### WORK TO BE COMPLETED:
Go through the listing beneath this task and return every line that carries the string "scene".

### PROVIDED DATA:
----

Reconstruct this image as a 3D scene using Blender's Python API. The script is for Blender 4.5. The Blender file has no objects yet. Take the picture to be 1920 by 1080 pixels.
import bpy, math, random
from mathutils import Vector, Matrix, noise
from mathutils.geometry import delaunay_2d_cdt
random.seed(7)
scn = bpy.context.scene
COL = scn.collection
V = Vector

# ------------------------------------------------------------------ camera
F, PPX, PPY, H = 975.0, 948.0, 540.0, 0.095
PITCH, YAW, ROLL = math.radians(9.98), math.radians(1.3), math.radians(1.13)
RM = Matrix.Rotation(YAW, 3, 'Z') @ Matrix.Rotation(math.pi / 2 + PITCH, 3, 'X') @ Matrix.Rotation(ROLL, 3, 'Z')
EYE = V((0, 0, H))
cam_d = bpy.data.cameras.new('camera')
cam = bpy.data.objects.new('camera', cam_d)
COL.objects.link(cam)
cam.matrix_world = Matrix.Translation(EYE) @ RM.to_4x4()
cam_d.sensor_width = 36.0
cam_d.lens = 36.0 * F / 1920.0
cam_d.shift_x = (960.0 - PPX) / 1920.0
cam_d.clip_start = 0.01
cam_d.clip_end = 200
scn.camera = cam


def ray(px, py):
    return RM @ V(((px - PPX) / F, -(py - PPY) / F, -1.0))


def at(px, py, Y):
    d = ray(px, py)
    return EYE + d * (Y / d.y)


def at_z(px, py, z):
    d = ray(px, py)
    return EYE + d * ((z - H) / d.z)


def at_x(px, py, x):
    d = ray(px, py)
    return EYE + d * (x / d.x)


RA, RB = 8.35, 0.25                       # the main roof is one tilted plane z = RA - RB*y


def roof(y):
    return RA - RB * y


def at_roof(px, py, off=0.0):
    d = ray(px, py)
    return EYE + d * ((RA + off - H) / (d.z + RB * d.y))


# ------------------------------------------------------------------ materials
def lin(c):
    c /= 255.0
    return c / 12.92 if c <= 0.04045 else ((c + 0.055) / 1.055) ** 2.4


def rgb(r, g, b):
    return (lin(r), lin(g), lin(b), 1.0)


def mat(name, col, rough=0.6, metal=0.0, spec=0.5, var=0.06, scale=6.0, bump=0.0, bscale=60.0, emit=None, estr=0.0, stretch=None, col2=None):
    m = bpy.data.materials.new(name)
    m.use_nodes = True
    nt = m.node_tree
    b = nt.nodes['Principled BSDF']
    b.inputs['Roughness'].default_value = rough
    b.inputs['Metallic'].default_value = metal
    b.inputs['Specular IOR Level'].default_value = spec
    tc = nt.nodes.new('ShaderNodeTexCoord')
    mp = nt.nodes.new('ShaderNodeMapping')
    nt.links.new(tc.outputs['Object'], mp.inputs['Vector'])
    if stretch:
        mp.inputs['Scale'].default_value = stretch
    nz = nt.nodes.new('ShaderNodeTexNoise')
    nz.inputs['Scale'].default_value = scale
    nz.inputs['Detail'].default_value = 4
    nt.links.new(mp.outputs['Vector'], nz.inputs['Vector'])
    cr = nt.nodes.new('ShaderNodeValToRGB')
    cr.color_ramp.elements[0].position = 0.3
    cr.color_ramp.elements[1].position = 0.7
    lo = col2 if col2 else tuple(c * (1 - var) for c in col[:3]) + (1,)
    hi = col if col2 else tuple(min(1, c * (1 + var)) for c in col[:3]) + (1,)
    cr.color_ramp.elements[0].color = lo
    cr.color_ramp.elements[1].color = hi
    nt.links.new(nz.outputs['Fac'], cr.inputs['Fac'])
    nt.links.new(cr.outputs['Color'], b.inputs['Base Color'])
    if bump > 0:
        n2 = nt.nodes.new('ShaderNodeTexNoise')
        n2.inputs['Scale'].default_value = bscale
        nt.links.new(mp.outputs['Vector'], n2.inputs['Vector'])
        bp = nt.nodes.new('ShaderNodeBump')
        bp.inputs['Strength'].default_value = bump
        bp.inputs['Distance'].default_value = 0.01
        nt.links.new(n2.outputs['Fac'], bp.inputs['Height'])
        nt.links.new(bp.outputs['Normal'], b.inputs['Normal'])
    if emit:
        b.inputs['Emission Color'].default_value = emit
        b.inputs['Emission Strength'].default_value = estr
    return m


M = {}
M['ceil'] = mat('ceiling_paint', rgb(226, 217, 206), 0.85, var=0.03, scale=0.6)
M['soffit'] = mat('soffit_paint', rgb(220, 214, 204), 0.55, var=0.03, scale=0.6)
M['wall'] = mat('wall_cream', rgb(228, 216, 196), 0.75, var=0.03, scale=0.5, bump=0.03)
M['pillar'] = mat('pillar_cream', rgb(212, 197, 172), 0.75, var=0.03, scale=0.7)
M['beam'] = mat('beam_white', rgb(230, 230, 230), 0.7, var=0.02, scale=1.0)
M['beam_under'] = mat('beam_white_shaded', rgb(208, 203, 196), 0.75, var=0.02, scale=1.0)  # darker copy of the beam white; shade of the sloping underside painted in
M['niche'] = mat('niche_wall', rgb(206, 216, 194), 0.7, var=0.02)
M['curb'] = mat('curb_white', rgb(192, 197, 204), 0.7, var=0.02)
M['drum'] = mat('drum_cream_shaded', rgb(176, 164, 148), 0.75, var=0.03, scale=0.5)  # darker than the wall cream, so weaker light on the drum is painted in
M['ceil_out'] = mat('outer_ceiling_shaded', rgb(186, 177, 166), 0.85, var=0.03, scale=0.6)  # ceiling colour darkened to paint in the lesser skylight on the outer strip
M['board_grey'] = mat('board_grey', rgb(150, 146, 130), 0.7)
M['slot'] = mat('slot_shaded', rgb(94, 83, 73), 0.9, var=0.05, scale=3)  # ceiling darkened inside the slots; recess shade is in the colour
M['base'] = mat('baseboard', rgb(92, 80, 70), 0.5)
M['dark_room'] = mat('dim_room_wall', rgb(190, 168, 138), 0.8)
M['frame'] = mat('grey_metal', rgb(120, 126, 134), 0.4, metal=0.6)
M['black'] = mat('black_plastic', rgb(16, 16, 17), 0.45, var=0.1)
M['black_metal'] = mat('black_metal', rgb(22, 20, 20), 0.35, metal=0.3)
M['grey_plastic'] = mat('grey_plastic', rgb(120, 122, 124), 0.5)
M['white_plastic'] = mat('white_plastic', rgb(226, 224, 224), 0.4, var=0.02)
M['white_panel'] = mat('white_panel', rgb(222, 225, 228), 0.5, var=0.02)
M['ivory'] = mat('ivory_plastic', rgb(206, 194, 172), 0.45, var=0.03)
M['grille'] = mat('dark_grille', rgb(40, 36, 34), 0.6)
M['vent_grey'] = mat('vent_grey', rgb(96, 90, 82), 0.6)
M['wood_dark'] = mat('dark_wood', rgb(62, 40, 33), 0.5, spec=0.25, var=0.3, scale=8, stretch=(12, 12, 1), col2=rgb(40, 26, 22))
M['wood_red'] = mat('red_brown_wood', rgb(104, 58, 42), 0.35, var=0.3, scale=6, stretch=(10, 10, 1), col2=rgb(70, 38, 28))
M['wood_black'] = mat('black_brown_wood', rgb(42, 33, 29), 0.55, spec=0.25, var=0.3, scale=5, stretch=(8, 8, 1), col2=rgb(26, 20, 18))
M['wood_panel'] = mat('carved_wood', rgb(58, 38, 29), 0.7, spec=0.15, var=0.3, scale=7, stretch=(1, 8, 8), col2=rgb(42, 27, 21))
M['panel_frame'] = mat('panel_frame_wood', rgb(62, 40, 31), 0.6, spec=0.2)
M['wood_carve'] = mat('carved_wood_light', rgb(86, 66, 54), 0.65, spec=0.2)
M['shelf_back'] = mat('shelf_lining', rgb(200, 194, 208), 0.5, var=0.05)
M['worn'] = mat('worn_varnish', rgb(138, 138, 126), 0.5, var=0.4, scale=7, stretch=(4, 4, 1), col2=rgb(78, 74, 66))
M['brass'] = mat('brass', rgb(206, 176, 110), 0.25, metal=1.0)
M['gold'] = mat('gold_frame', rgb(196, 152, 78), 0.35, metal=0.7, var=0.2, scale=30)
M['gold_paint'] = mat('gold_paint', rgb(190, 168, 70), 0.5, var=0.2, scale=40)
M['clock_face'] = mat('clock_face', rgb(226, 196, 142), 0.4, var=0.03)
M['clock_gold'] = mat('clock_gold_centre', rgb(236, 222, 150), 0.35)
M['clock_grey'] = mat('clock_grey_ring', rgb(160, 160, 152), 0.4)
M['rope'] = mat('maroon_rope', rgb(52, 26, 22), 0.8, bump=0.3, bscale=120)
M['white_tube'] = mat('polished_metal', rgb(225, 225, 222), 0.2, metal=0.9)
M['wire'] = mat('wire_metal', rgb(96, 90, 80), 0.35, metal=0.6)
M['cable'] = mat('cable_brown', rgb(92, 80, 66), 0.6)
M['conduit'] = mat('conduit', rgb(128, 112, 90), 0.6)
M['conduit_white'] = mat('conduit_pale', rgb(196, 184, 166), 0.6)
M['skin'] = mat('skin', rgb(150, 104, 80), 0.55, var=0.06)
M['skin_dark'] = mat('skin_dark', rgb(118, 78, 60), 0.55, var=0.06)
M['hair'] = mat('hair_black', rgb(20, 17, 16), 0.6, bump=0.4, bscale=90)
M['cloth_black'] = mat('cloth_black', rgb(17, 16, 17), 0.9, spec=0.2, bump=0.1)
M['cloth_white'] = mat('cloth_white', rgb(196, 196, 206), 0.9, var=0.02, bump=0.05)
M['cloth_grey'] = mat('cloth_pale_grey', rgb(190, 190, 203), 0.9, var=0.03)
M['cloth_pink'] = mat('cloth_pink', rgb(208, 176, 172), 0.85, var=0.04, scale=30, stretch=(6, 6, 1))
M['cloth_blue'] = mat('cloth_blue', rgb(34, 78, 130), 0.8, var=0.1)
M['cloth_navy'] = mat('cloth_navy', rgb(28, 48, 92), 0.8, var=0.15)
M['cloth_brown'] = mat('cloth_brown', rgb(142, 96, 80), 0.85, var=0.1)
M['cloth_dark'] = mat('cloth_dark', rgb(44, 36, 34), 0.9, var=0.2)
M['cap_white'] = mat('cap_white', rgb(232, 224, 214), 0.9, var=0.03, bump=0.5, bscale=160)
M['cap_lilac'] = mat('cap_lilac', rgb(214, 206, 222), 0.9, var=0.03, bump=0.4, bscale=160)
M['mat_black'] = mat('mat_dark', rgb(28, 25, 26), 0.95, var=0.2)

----

### FINISHED ANSWER:
Reconstruct this image as a 3D scene using Blender's Python API. The script is for Blender 4.5. The Blender file has no objects yet. Take the picture to be 1920 by 1080 pixels.
scn = bpy.context.scene